I być może prezydentowi Sisiemu na takim zwycięstwie wcale nie zależy. Tląca się w kraju islamska rebelia tak naprawdę nie zagraża jego władzy, a jest doskonałym pretekstem do jej umacniania. - To oczywiście spekulacje, niemniej istnienie wroga wewnętrznego z pewnością służy ograniczaniu praw i wolności oraz swobód obywatelskich w Egipcie, a co za tym idzie - nie służy demokratyzacji systemu politycznego. Można się zatem spodziewać, iż do końca nie uda się pokonać terrorystów, z którymi walka będzie trwać latami. Jak długo? Czas pokaże - prognozuje Lipa.

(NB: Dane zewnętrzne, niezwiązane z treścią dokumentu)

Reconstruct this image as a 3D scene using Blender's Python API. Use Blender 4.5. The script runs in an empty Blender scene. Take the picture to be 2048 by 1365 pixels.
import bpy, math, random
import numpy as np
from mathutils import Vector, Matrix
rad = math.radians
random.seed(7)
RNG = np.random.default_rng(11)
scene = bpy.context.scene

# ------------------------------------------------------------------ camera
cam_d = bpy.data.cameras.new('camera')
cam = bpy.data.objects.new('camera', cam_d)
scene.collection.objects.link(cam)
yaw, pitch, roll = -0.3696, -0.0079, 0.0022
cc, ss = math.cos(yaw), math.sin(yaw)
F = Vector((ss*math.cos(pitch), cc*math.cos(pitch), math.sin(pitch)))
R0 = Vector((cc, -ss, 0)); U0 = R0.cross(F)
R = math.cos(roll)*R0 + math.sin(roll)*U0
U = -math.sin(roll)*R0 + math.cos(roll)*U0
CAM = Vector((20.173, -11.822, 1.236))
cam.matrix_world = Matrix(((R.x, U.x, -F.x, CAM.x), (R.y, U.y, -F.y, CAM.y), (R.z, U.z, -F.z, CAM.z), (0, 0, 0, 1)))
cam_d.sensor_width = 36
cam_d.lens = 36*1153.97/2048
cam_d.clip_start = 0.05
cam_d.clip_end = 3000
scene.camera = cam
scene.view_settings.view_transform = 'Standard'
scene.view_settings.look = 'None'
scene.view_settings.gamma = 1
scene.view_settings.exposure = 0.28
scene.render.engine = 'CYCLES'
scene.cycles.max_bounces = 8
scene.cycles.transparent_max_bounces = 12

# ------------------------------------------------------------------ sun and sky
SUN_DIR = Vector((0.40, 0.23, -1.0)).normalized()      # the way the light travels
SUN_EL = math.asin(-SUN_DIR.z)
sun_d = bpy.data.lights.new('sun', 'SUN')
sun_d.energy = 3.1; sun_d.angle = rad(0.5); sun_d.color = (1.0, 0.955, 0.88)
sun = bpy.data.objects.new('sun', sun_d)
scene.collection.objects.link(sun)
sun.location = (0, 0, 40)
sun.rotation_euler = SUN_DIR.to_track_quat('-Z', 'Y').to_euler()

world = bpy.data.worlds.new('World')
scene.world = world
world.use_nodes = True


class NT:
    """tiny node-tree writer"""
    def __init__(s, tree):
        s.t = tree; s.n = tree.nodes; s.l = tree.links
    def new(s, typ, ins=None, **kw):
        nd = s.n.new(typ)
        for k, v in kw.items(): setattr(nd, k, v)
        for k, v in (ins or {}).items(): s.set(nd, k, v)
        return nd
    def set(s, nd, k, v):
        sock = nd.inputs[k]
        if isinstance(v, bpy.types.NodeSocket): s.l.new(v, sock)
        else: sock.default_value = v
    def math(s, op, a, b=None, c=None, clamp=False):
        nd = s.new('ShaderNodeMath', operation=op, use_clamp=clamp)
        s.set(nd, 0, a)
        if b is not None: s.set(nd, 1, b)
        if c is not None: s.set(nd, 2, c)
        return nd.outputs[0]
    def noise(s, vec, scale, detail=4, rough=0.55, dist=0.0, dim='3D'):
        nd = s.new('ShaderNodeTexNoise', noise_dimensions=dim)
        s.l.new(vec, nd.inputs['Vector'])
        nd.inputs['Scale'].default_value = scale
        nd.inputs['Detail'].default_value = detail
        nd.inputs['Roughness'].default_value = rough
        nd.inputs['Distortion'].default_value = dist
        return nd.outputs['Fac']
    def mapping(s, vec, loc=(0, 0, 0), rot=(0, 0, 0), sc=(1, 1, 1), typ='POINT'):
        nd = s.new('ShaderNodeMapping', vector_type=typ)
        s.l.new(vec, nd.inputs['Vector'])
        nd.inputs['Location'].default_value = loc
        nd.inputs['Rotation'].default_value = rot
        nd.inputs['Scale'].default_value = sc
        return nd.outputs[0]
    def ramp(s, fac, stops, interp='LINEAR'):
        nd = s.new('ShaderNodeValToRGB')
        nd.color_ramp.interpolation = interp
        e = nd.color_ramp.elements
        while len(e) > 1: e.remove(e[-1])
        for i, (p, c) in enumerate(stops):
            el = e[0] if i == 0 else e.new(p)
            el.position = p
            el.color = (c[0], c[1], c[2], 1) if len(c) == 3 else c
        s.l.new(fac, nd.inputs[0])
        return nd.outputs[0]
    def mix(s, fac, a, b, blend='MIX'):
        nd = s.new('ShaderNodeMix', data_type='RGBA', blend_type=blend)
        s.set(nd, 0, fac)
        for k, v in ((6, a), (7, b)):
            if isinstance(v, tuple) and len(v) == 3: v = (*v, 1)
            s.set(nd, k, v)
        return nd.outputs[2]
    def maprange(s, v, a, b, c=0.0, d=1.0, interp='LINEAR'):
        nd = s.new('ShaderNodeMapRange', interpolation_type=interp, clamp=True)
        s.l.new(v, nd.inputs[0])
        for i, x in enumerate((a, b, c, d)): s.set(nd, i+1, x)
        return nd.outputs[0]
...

Tak czy inaczej, działania Sisiego znajdują poklask u dużej części egipskiego społeczeństwa, zmęczonego nieustannym chaosem i brakiem bezpieczeństwa. Większości podoba się, że obecne władze zaprowadzają porządek, jednocześnie nie zapominając o problemach najbardziej potrzebujących. Jak bowiem wyjaśnia Lipa, głównym grzechem ostatniego egipskiego dyktatora Hosniego Mubaraka, obalonego na fali Arabskiej Wiosny w 2011 roku, było doprowadzenie do sytuacji, w której nieliczni się bogacili, a masy biedniały.
- Sisi wyciągnął z tego wnioski i próbuje prowadzić bardziej zrównoważoną politykę społeczno-gospodarczą. Trzeba pamiętać też o tym, że egipska armia cieszy się niemałym prestiżem społecznym, co też promieniuje na prezydenta - podsumowuje ekspert PAN.